European briefing | A new approach to disability discrimination
Two new ECJ cases demonstrate that the court will adopt a broad approach to discrimination. Sickness itself is not a disability, but it can be a cause, reports Paul Stanley
The ECJ's decision in Case C-13/05 Chacón Navas [2006] ECR I-6488 is the leading case on the meaning of disability for the purposes of directive 2000/78. A recent judgment in Joined ?Cases C-335/11 and C-337/11 Ring (2nd Chamber, 11 April 2013) has clarified that earlier decision.
The ECJ was considering two references from Denmark. Danish law, in terms that mirror article 5 of directive 2000/78, required employers to take "appropriate measures" to enable disabled people to "have access to, participate in, or advance in employment", provided that such measures did not impose a "disproportionate burden" on the employer. However, it also permitted an employer to dismiss in some cases of long-term sickness.
Ms Ring, a receptionist, was absent on several occasions during the second half of 2005, suffering from constant lumbar pain which could not be treated. She was dismissed; the following year she was able to return to employment elsewhere, working part-time and with a suitable adjustable-height desk.
Ms Skouboe Werger was employed as an office assistant. She was the victim of a road accident and suffered whiplash injury. After more than a year during which she sometimes worked part-time but was often absent, she was dismissed. A subsequent assessment concluded that she was capable of working for about eight hours a week at a slow pace.
In both cases, the employees argued that they were disabled and that, rather than dismissing them, the employer should have considered offering them reduced working hours by way of "reasonable accommodation" under article 5. The Danish court asked the ECJ to consider two sets of questions: were the employees disabled? And could a reduction in working hours and protection from dismissal be among the measures required by article 5.
Sickness as a cause
In Chacón Navas the ECJ declined to equate "sickness" with "disability". A disability was a "limitation which results in particular from physical, mental or psychological impairments and which hinders the participation of the person concerned in professional life". Sickness, said the ECJ, was different; there was nothing to suggest that an employee should be protected "as soon as they develop any kind of sickness", and dismissal on ground of sickness did not fall within the directive's prohibition.
In Ring the ECJ did not so much over-rule that decision, as explain its limits. Just because sickness is not the same as disability does not mean that it may not be a cause of disability. As advocate general Kokott put it, the court did not, in Chacón Navas, intend to restrict the directive's reach only to disabilities that are "congenital or result from accidents".
All that it had intended to point out is that sickness as such is not disability. That did not mean that sickness might not result in disability.
The ECJ therefore emphasized three things. First, a curable or incurable illness which hindered the full and effective participation of a person in professional life will, if the limitation is a long-term one, amount to disability. Secondly, in this context the key question is whether a person's participation is "hindered", not prevented. A person whose state of health limits the amount of work they can do is as surely disabled as someone who cannot work at all.

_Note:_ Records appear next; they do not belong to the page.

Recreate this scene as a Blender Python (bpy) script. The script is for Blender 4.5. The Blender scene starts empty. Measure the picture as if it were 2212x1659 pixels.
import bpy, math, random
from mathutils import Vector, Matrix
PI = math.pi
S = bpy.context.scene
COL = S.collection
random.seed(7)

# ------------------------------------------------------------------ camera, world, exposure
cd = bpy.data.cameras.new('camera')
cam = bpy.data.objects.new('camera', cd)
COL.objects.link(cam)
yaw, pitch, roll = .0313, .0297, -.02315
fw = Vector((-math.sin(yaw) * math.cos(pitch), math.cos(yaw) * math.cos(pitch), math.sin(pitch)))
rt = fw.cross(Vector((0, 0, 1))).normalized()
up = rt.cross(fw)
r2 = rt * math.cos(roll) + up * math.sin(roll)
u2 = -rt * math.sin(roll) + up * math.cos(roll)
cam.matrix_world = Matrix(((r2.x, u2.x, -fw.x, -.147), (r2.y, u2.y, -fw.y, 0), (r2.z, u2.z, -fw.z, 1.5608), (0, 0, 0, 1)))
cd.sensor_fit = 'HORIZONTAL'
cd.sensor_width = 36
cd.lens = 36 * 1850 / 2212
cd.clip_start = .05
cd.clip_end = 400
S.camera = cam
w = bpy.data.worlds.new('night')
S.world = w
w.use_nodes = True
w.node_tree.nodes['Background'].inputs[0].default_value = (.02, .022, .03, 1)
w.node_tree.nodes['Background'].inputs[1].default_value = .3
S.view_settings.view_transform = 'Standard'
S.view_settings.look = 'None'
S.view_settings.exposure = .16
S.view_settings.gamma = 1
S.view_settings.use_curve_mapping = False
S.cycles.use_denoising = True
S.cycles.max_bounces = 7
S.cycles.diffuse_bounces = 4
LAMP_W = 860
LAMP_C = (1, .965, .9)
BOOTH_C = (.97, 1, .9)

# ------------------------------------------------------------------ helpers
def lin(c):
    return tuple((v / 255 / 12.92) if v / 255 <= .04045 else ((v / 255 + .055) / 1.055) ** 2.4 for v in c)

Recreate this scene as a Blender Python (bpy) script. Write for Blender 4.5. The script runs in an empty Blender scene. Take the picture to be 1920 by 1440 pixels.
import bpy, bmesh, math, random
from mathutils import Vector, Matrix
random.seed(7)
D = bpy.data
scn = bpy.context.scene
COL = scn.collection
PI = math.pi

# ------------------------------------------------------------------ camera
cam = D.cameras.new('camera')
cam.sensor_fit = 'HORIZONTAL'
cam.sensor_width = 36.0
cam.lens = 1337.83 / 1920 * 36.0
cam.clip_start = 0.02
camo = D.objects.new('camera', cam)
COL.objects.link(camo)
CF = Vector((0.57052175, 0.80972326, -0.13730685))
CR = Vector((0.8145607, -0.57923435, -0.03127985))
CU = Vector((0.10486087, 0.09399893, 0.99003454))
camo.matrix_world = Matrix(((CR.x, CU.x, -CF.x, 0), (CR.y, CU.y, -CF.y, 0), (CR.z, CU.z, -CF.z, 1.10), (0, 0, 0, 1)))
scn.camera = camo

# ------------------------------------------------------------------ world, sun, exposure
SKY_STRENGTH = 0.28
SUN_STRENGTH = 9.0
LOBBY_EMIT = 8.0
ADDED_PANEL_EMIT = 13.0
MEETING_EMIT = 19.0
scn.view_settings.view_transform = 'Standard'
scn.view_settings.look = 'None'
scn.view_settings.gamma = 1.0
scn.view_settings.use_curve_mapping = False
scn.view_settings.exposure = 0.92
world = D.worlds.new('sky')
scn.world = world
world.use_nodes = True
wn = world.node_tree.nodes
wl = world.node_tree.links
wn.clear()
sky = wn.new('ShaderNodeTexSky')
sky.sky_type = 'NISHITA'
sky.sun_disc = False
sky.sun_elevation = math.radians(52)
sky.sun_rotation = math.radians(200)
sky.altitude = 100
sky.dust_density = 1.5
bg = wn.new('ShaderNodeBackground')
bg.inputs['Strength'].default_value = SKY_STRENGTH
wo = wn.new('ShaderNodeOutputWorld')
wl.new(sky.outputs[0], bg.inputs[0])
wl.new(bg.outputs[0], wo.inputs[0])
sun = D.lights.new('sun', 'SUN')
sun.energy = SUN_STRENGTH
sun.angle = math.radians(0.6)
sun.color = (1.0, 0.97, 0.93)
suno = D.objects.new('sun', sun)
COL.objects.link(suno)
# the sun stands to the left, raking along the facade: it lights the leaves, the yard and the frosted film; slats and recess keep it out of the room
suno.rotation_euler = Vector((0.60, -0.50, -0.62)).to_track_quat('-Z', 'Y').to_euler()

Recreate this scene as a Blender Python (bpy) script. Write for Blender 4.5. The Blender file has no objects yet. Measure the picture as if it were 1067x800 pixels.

Thirdly, and most importantly, the ECJ did put a gloss on the definition of disability it had used in Chacón Navas. There it had referred to a condition which "hinders the participation of the person concerned in professional life". Now it has added the important gloss "on an equal basis with other workers". Those additional words are taken from the UN Convention. In fact the UN Convention is arguably broader, because it focuses not just on participation in professional life, but in society. Although the ECJ remains focused in this context on professional life, the additional words are undoubtedly intended to emphasize that the inquiry is not supposed to be merely technical, but to encompass all aspects of professional life, and
Reasonable accommodation
When it came to reasonable accommodation, the ECJ was able to provide less guidance, because assessment is ultimately for the national court. It was clear, however, that the duty can require a change in the pattern of work, and that reducing the number of hours worked by a disabled person could not be ruled out. An employer is not required to retain a person who cannot perform a post's essential functions. But what is "essential" should not be too broadly defined. Creative thinking is required. Ms Ring's employer in fact advertised a part-time position which she might have been able to fulfil, and the ECJ pointedly emphasized that there was nothing to explain why Ms Ring could not have been suitable for that post, or why it was not offered to her.
If an employer dismissed a disabled person in order to avoid making reasonable adjustments, then that dismissal could not be permitted by national law.
Chacón Navas could be interpreted as inviting a rather narrow approach to disability discrimination. If so, Ring dispels that false impression, and demonstrates that the ECJ will adopt a broad approach consistent with the UN Convention. The focus is on practical steps which will facilitate equality.
Employers should keep in mind the primary aim: to eliminate or mitigate those obstacles which prevent disabled people from participating in professional life on an equal basis with others.